One more time, I am going to HIGHLY suggest a book by a Catholic man, Matthew Kelly. The book is “The Seven Levels of Intimacy” - the first chapter is titled, “Sex is not Intimacy”.

This thread has encouraged me to buy a copy of this book for my Parish library!
 
“Intimacy” is politely being used for “sex”. And yes, there is a difference; while not the same or necessary at the same time, sex is critical to loving intimacy, which is also part of wwhat brought me searching for answers.
The word “Intimacy” is used often in this, and similar posts.

One more time, I am going to HIGHLY suggest a book by a Catholic man, Matthew Kelly. The book is “The Seven Levels of Intimacy” - the first chapter is titled, “Sex is not Intimacy”.

This thread has encouraged me to buy a copy of this book for my Parish library!
 
Source? I don’t remember that particular teaching…
*1 Cor 7:5
Do not deprive each other, except perhaps by mutual consent for a time, to be free for prayer, but then return to one another, so that Satan may not tempt you through your lack of self-control. *

Case in point.
 
*1 Cor 7:5
Do not deprive each other, except perhaps by mutual consent for a time, to be free for prayer, but then return to one another, so that Satan may not tempt you through your lack of self-control. *

Case in point.
First off that’s not Jesus but Paul. Second, read verse 6: This I say by way of concession, however, not as a command.

Paul was quite explicitly anti-sex in all forms, conveniently enough expressed in that very chapter.
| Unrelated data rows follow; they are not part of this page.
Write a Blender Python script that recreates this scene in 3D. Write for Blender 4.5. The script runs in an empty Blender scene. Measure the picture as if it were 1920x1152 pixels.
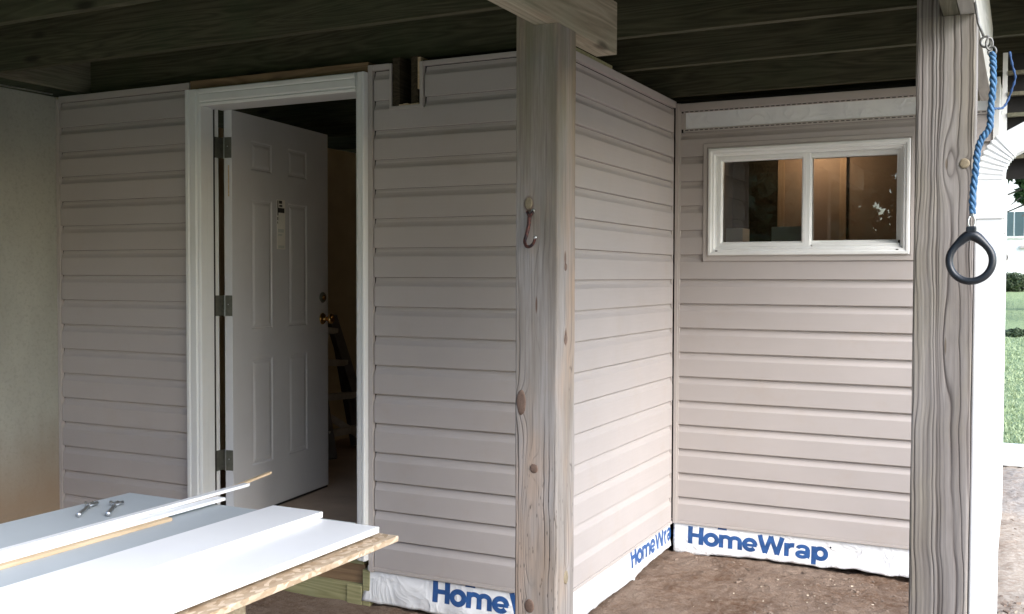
import bpy, bmesh, math, random
import numpy as np
from mathutils import Vector, Matrix, noise
random.seed(7); rng = np.random.default_rng(7)
R = math.radians
SC = bpy.context.scene

# ------------------------------------------------------------------ camera
cam = bpy.data.cameras.new('camera'); co = bpy.data.objects.new('camera', cam); SC.collection.objects.link(co)
CAM = Vector((1.6335, -3.7064, 1.4458)); YAW, PITCH, ROLL, F = 0.4632, -0.0299, 0.0027, 1915.95
cy_, sy_, cp_, sp_ = math.cos(YAW), math.sin(YAW), math.cos(PITCH), math.sin(PITCH)
fw = Vector((-sy_*cp_, cy_*cp_, sp_)); rt = Vector((cy_, sy_, 0)); up = rt.cross(fw)
r2 = rt*math.cos(ROLL)+up*math.sin(ROLL); u2 = -rt*math.sin(ROLL)+up*math.cos(ROLL)
co.matrix_world = Matrix(((r2.x, u2.x, -fw.x, CAM.x), (r2.y, u2.y, -fw.y, CAM.y), (r2.z, u2.z, -fw.z, CAM.z), (0, 0, 0, 1)))
cam.sensor_width = 36; cam.lens = F/1920*36; cam.clip_start = 0.02; cam.clip_end = 1500
SC.camera = co
# ------------------------------------------------------------------ sky, sun, exposure
SUN_EL, SUN_AZ = 36, 118           # azimuth clockwise from +y; behind the camera, to the right
W = bpy.data.worlds.new('World'); SC.world = W; W.use_nodes = True
wn = W.node_tree; wn.nodes.clear()
wo = wn.nodes.new('ShaderNodeOutputWorld'); bg = wn.nodes.new('ShaderNodeBackground'); sk = wn.nodes.new('ShaderNodeTexSky')
sk.sky_type = 'NISHITA'; sk.sun_disc = False; sk.sun_elevation = R(SUN_EL); sk.sun_rotation = R(SUN_AZ)
sk.air_density = 1.0; sk.dust_density = 1.2; sk.ozone_density = 0.6
bg.inputs['Strength'].default_value = 0.15
wn.links.new(sk.outputs[0], bg.inputs[0]); wn.links.new(bg.outputs[0], wo.inputs[0])
sl = bpy.data.lights.new('sun', 'SUN'); sl.energy = 1.3; sl.angle = R(32); sl.color = (1, 0.985, 0.97)
so = bpy.data.objects.new('sun', sl); SC.collection.objects.link(so)
sd = Vector((math.sin(R(SUN_AZ))*math.cos(R(SUN_EL)), math.cos(R(SUN_AZ))*math.cos(R(SUN_EL)), math.sin(R(SUN_EL))))
so.rotation_euler = sd.to_track_quat('Z', 'Y').to_euler()
vs = SC.view_settings; vs.view_transform = 'Standard'; vs.look = 'None'; vs.exposure = 1.84; vs.gamma = 1; vs.use_curve_mapping = False
SC.cycles.max_bounces = 10; SC.cycles.diffuse_bounces = 6

# ------------------------------------------------------------------ node helpers
class NT:
    def __init__(s, name):
        s.mat = bpy.data.materials.new(name); s.mat.use_nodes = True; s.t = s.mat.node_tree; s.t.nodes.clear()
        s.out = s.t.nodes.new('ShaderNodeOutputMaterial'); s.b = s.t.nodes.new('ShaderNodeBsdfPrincipled')
        s.t.links.new(s.b.outputs[0], s.out.inputs[0])
        s.co = s.t.nodes.new('ShaderNodeTexCoord').outputs['Object']
    def put(s, sock, v):
        if isinstance(v, bpy.types.NodeSocket): s.t.links.new(v, sock)
        else: sock.default_value = v
    def m(s, op, a, b=0.0, c=0.0):
        n = s.t.nodes.new('ShaderNodeMath'); n.operation = op
        for i, v in enumerate((a, b, c)): s.put(n.inputs[i], v)
        return n.outputs[0]
    def vm(s, op, a, b=(0, 0, 0)):
        n = s.t.nodes.new('ShaderNodeVectorMath'); n.operation = op; s.put(n.inputs[0], a); s.put(n.inputs[1], b); return n.outputs[0]
    def xyz(s, v=None):
        n = s.t.nodes.new('ShaderNodeSeparateXYZ'); s.put(n.inputs[0], v or s.co); return n.outputs
    def comb(s, x, y, z):
        n = s.t.nodes.new('ShaderNodeCombineXYZ')
        for i, v in enumerate((x, y, z)): s.put(n.inputs[i], v)
        return n.outputs[0]
    def noise(s, v, scale, detail=4, rough=0.55, dist=0.0, dim='3D'):
        n = s.t.nodes.new('ShaderNodeTexNoise'); n.noise_dimensions = dim
        if dim == '1D': s.put(n.inputs['W'], v)
        else: s.put(n.inputs['Vector'], v)
        s.put(n.inputs['Scale'], scale); n.inputs['Detail'].default_value = detail; n.inputs['Roughness'].default_value = rough
        n.inputs['Distortion'].default_value = dist
        return n.outputs['Fac']
    def vor(s, v, scale, feature='F1', out='Distance', rnd=1.0):
        n = s.t.nodes.new('ShaderNodeTexVoronoi'); n.feature = feature; s.put(n.inputs['Vector'], v); n.inputs['Scale'].default_value = scale
        n.inputs['Randomness'].default_value = rnd; return n.outputs[out]
    def ramp(s, f, stops, interp='LINEAR'):
        n = s.t.nodes.new('ShaderNodeValToRGB'); s.put(n.inputs[0], f); r = n.color_ramp; r.interpolation = interp
        while len(r.elements) < len(stops): r.elements.new(0.5)
        for e, (p, c) in zip(r.elements, stops):
            e.position = p; e.color = (c, c, c, 1) if isinstance(c, (int, float)) else (*c, 1)
        return n.outputs[0]
    def mix(s, f, a, b, mode='MIX'):
        n = s.t.nodes.new('ShaderNodeMix'); n.data_type = 'RGBA'; n.blend_type = mode
        s.put(n.inputs[0], f)
        for i, v in ((6, a), (7, b)):
            s.put(n.inputs[i], v if isinstance(v, bpy.types.NodeSocket) else (*v, 1) if len(v) == 3 else v)
        return n.outputs[2]
    def mr(s, v, a, b, c=0.0, d=1.0):
        n = s.t.nodes.new('ShaderNodeMapRange'); s.put(n.inputs[0], v)
        for i, k in enumerate((a, b, c, d)): n.inputs[i+1].default_value = k
        return n.outputs[0]
    def bump(s, h, strength=0.3, dist=0.002, prev=None):
        n = s.t.nodes.new('ShaderNodeBump'); s.put(n.inputs['Height'], h); n.inputs['Strength'].default_value = strength
        n.inputs['Distance'].default_value = dist
        if prev: s.put(n.inputs['Normal'], prev)
        s.t.links.new(n.outputs[0], s.b.inputs['Normal']); return n.outputs[0]
    def col(s, c): s.put(s.b.inputs['Base Color'], c if isinstance(c, bpy.types.NodeSocket) else (*c, 1))
    def rough(s, v): s.put(s.b.inputs['Roughness'], v)
    def spec(s, v): s.b.inputs['Specular IOR Level'].default_value = v
    def rnd(s):
        return s.t.nodes.new('ShaderNodeObjectInfo').outputs['Random']

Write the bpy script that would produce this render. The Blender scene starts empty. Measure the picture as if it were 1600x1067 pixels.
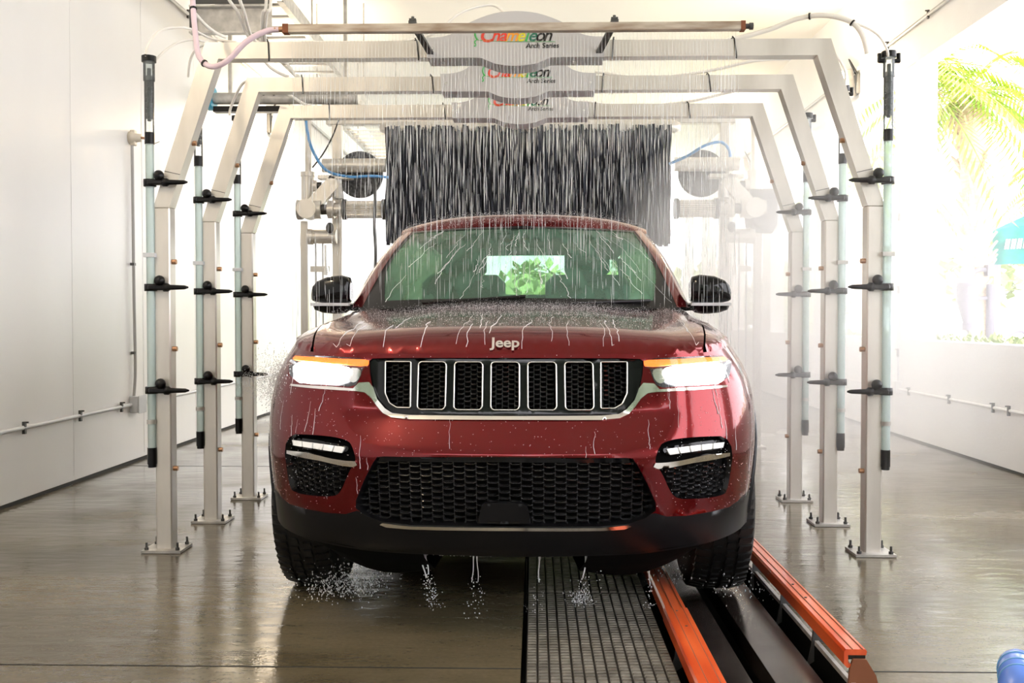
import bpy, math, random
import numpy as np
from mathutils import Vector, Matrix, Euler
from mathutils.geometry import delaunay_2d_cdt
random.seed(7)
PI = math.pi
R = math.radians
scn = bpy.context.scene
COL = scn.collection

# ------------------------------------------------------------------ camera
F = 1550.0
CAMZ = 1.125
cam_d = bpy.data.cameras.new('camera')
cam = bpy.data.objects.new('camera', cam_d)
COL.objects.link(cam)
cam_d.sensor_width = 36.0
cam_d.lens = 36.0 * F / 1600.0
cam_d.clip_start = 0.05
cam_d.clip_end = 400
cam.location = (0, 0, CAMZ)
cam.rotation_euler = (R(90 - 1.31), 0, R(1.33))
scn.camera = cam
CR = Euler(cam.rotation_euler).to_matrix()

# ------------------------------------------------------------------ light and exposure
wd = bpy.data.worlds.new('world')
scn.world = wd
wd.use_nodes = True
wn = wd.node_tree
wn.nodes['Background'].inputs[0].default_value = (0.97, 0.955, 1.0, 1)
wn.nodes['Background'].inputs[1].default_value = 3.6
sun_d = bpy.data.lights.new('sun', 'SUN')
sun_d.energy = 13
sun_d.angle = R(3)
sun_d.color = (1, .98, .95)
sun = bpy.data.objects.new('sun', sun_d)
COL.objects.link(sun)
sun.rotation_euler = Vector((.55, .25, -.85)).to_track_quat('-Z', 'Y').to_euler()
scn.view_settings.view_transform = 'Standard'
scn.view_settings.look = 'None'
scn.view_settings.gamma = 1
scn.view_settings.use_curve_mapping = False
scn.view_settings.exposure = 0.88
scn.cycles.max_bounces = 10
scn.cycles.diffuse_bounces = 6
scn.cycles.transparent_max_bounces = 24
scn.cycles.volume_bounces = 2
scn.cycles.volume_step_rate = 2.0
scn.cycles.volume_max_steps = 64
scn.cycles.sample_clamp_indirect = 6
scn.cycles.use_denoising = True


def W(px, py, Y):
    """world point at depth Y seen at a photo pixel"""
    d = CR @ Vector(((px - 800) / F, -(py - 533.5) / F, -1))
    t = Y / d.y
    return Vector((d.x * t, Y, CAMZ + d.z * t))


# ------------------------------------------------------------------ helpers
ORIG = {}


def tag(o, label=None, cat=None, group=None, kind=None):
    if label: o['label'] = label
    if cat: o['category'] = cat
    if group: o['group'] = group
    if kind: o['kind'] = kind
    return o


def thing(name, label, cat, loc=(0, 0, 0), rz=0, group=None):
    o = bpy.data.objects.new(name, None)
    COL.objects.link(o)
    o.empty_display_size = 0.1
    o.location = loc
    o.rotation_euler = (0, 0, rz)
    ORIG[o.name] = Matrix.Translation(Vector(loc)) @ Matrix.Rotation(rz, 4, 'Z')
    return tag(o, label, cat, group)


def copy_tree(o, parent=None):
    c = o.copy()
    COL.objects.link(c)
    c.parent = parent
    for ch in [x for x in o.children]:
        copy_tree(ch, c)
    return c


class MB:
    def __init__(s):
        s.v = []
        s.f = []
        s.sm = []

    def add(s, vs, fs, smooth=False):
        n = len(s.v)
        s.v += [Vector(p) for p in vs]
        s.f += [tuple(i + n for i in f) for f in fs]
        s.sm += [smooth] * len(fs)

    def box(s, c, d, rot=None, bev=0):
        x, y, z = [k / 2 for k in d]
        c = Vector(c)
        if bev and min(x, y, z) > bev * 1.2:
            b = bev
            pts = []
            for sx in (-1, 1):
                for sy in (-1, 1):
                    for sz in (-1, 1):
                        pts += [(sx * x, sy * (y - b), sz * (z - b)), (sx * (x - b), sy * y, sz * (z - b)), (sx * (x - b), sy * (y - b), sz * z)]

            def i(a, bb, cc, k):
                return ((a > 0) * 4 + (bb > 0) * 2 + (cc > 0)) * 3 + k
            fs = []
            for a in (-1, 1):
                q = [i(a, -1, -1, 0), i(a, 1, -1, 0), i(a, 1, 1, 0), i(a, -1, 1, 0)]
                fs.append(q if a > 0 else q[::-1])
                q = [i(-1, a, -1, 1), i(-1, a, 1, 1), i(1, a, 1, 1), i(1, a, -1, 1)]
                fs.append(q if a > 0 else q[::-1])
                q = [i(-1, -1, a, 2), i(1, -1, a, 2), i(1, 1, a, 2), i(-1, 1, a, 2)]
                fs.append(q if a > 0 else q[::-1])
            for a in (-1, 1):
                for b2 in (-1, 1):
                    q = [i(a, b2, -1, 0), i(a, b2, 1, 0), i(a, b2, 1, 1), i(a, b2, -1, 1)]
                    fs.append(q if a * b2 < 0 else q[::-1])
                    q = [i(a, -1, b2, 0), i(a, 1, b2, 0), i(a, 1, b2, 2), i(a, -1, b2, 2)]
                    fs.append(q if a * b2 > 0 else q[::-1])
                    q = [i(-1, a, b2, 1), i(1, a, b2, 1), i(1, a, b2, 2), i(-1, a, b2, 2)]
                    fs.append(q if a * b2 < 0 else q[::-1])
            for a in (-1, 1):
                for b2 in (-1, 1):
                    for c2 in (-1, 1):
                        q = [i(a, b2, c2, 0), i(a, b2, c2, 1), i(a, b2, c2, 2)]
                        fs.append(q if a * b2 * c2 > 0 else q[::-1])
        else:
            pts = [(-x, -y, -z), (x, -y, -z), (x, y, -z), (-x, y, -z), (-x, -y, z), (x, -y, z), (x, y, z), (-x, y, z)]
            fs = [(3, 2, 1, 0), (4, 5, 6, 7), (0, 1, 5, 4), (1, 2, 6, 5), (2, 3, 7, 6), (3, 0, 4, 7)]
        M = (rot.to_matrix() if isinstance(rot, Euler) else rot) if rot is not None else Matrix.Identity(3)
        s.add([c + M @ Vector(p) for p in pts], fs)
        return s

    def bar(s, p0, p1, w, h=None, up=(0, 0, 1)):
        """rectangular bar between two points"""
        p0, p1 = Vector(p0), Vector(p1)
        h = h or w
        d = (p1 - p0)
        L = d.length
        d.normalize()
        a = d.cross(Vector(up))
        if a.length < 1e-4: a = d.cross(Vector((0, 1, 0)))
        a.normalize()
        b = a.cross(d)
        pts = []
        for p in (p0, p1):
            for (i, j) in ((-1, -1), (1, -1), (1, 1), (-1, 1)):
                pts.append(p + a * (i * w / 2) + b * (j * h / 2))
        s.add(pts, [(3, 2, 1, 0), (4, 5, 6, 7), (0, 1, 5, 4), (1, 2, 6, 5), (2, 3, 7, 6), (3, 0, 4, 7)])
        return s

    def cyl(s, p0, p1, r, n=16, r2=None, caps=True):
        p0, p1 = Vector(p0), Vector(p1)
        r2 = r if r2 is None else r2
        d = (p1 - p0).normalized()
        a = d.orthogonal().normalized()
        b = d.cross(a)
        pts = []
        for p, rr in ((p0, r), (p1, r2)):
            for i in range(n):
                t = 2 * PI * i / n
                pts.append(p + a * (math.cos(t) * rr) + b * (math.sin(t) * rr))
        s.add(pts, [(i, (i + 1) % n, n + (i + 1) % n, n + i) for i in range(n)], True)
        if caps:
            s.add(pts[:n], [tuple(range(n))[::-1]])
            s.add(pts[n:], [tuple(range(n))])
        return s

    def lathe(s, c, axis, prof, n=24, smooth=True):
        """profile list of (distance along the axis, radius)"""
        c = Vector(c)
        d = Vector(axis).normalized()
        a = d.orthogonal().normalized()
        b = d.cross(a)
        pts = []
        for (t, r) in prof:
            for i in range(n):
                g = 2 * PI * i / n
                pts.append(c + d * t + a * (math.cos(g) * r) + b * (math.sin(g) * r))
        fs = []
        for k in range(len(prof) - 1):
            for i in range(n):
                fs.append((k * n + i, k * n + (i + 1) % n, (k + 1) * n + (i + 1) % n, (k + 1) * n + i))
        s.add(pts, fs, smooth)
        return s

    def tube(s, pts, r, n=8, closed=False, caps=True):
        pts = [Vector(p) for p in pts]
        m = len(pts)
        rs = r if isinstance(r, (list, tuple)) else [r] * m
        out = []
        prev = None
        for i, p in enumerate(pts):
            if closed:
                d = pts[(i + 1) % m] - pts[i - 1]
            else:
                d = pts[min(i + 1, m - 1)] - pts[max(i - 1, 0)]
            if d.length < 1e-9: d = Vector((0, 0, 1))
            d.normalize()
            if prev is None:
                a = d.orthogonal().normalized()
            else:
                a = prev - d * prev.dot(d)
                if a.length < 1e-6: a = d.orthogonal()
                a.normalize()
            prev = a
            b = d.cross(a)
            for k in range(n):
                g = 2 * PI * k / n
                out.append(p + a * (math.cos(g) * rs[i]) + b * (math.sin(g) * rs[i]))
        fs = []
        for i in range(m if closed else m - 1):
            j = (i + 1) % m
            for k in range(n):
                fs.append((i * n + k, i * n + (k + 1) % n, j * n + (k + 1) % n, j * n + k))
        s.add(out, fs, True)
        if not closed and caps:
            s.add(out[:n], [tuple(range(n))[::-1]])
            s.add(out[-n:], [tuple(range(n))])
        return s

    def ball(s, c, r, n=8, m=6, sc=(1, 1, 1)):
        c = Vector(c)
        pts = [c + Vector((0, 0, r * sc[2]))]
        for j in range(1, m):
            t = PI * j / m
            for i in range(n):
                g = 2 * PI * i / n
                pts.append(c + Vector((math.sin(t) * math.cos(g) * r * sc[0], math.sin(t) * math.sin(g) * r * sc[1], math.cos(t) * r * sc[2])))
        pts.append(c - Vector((0, 0, r * sc[2])))
        fs = [(0, 1 + i, 1 + (i + 1) % n) for i in range(n)]
        for j in range(m - 2):
            for i in range(n):
                fs.append((1 + j * n + i, 1 + (j + 1) * n + i, 1 + (j + 1) * n + (i + 1) % n, 1 + j * n + (i + 1) % n))
        L = len(pts) - 1
        fs += [(L, 1 + (m - 2) * n + (i + 1) % n, 1 + (m - 2) * n + i) for i in range(n)]
        s.add(pts, fs, True)
        return s

    def prism(s, poly, p, ax, ay, depth):
        """extrude 2-D polygon (list of (a,b)) placed at p with axes ax, ay by vector depth"""
        p, ax, ay, depth = Vector(p), Vector(ax), Vector(ay), Vector(depth)
        A = [p + ax * a + ay * b for a, b in poly]
        B = [q + depth for q in A]
        n = len(A)
        s.add(A + B, [tuple(range(n)), tuple(range(2 * n - 1, n - 1, -1))] + [((i + 1) % n, i, n + i, n + (i + 1) % n) for i in range(n)])
        return s

    def grid(s, rows, smooth=True, flip=False):
        n = len(rows[0])
        pts = [p for r_ in rows for p in r_]
        fs = []
        for j in range(len(rows) - 1):
            for i in range(n - 1):
                q = (j * n + i, j * n + i + 1, (j + 1) * n + i + 1, (j + 1) * n + i)
                fs.append(q[::-1] if flip else q)
        s.add(pts, fs, smooth)
        return s

    def drop(s, c, r, h=None):
        """a small octahedron"""
        c = Vector(c)
        h = h or r
        s.add([c + Vector(p) for p in ((r, 0, 0), (0, r, 0), (-r, 0, 0), (0, -r, 0), (0, 0, h), (0, 0, -h))],
              [(0, 1, 4), (1, 2, 4), (2, 3, 4), (3, 0, 4), (1, 0, 5), (2, 1, 5), (3, 2, 5), (0, 3, 5)], True)
        return s

    def build(s, name, mat, parent=None, local=False, label=None):
        me = bpy.data.meshes.new(name)
        vs = s.v
        if parent is not None and not local:
            # verts are in world space: bring them into the root's space
            M = ORIG[parent.name].inverted()
            vs = [M @ p for p in vs]
        me.from_pydata([tuple(p) for p in vs], [], s.f)
        me.polygons.foreach_set('use_smooth', s.sm)
        me.materials.append(mat)
        me.update()
        o = bpy.data.objects.new(name, me)
        COL.objects.link(o)
        if parent is not None:
            o.parent = parent
            ORIG[o.name] = ORIG.get(parent.name, Matrix.Identity(4))
        else:
            ORIG[o.name] = Matrix.Identity(4)
        if label: o['label'] = label
        return o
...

His thoughts on the matter are less ‘sex is a gift from God to be cherished’ than ‘sex… well, if you absolutely have to do it get married, it’s at least better than going to hell’. Not exactly a healthy attitude towards marital love, and not one expressed by the Church nowadays. Consider that the Church has broken from his teaching that it is better for widows and widowers to remain so than remarry.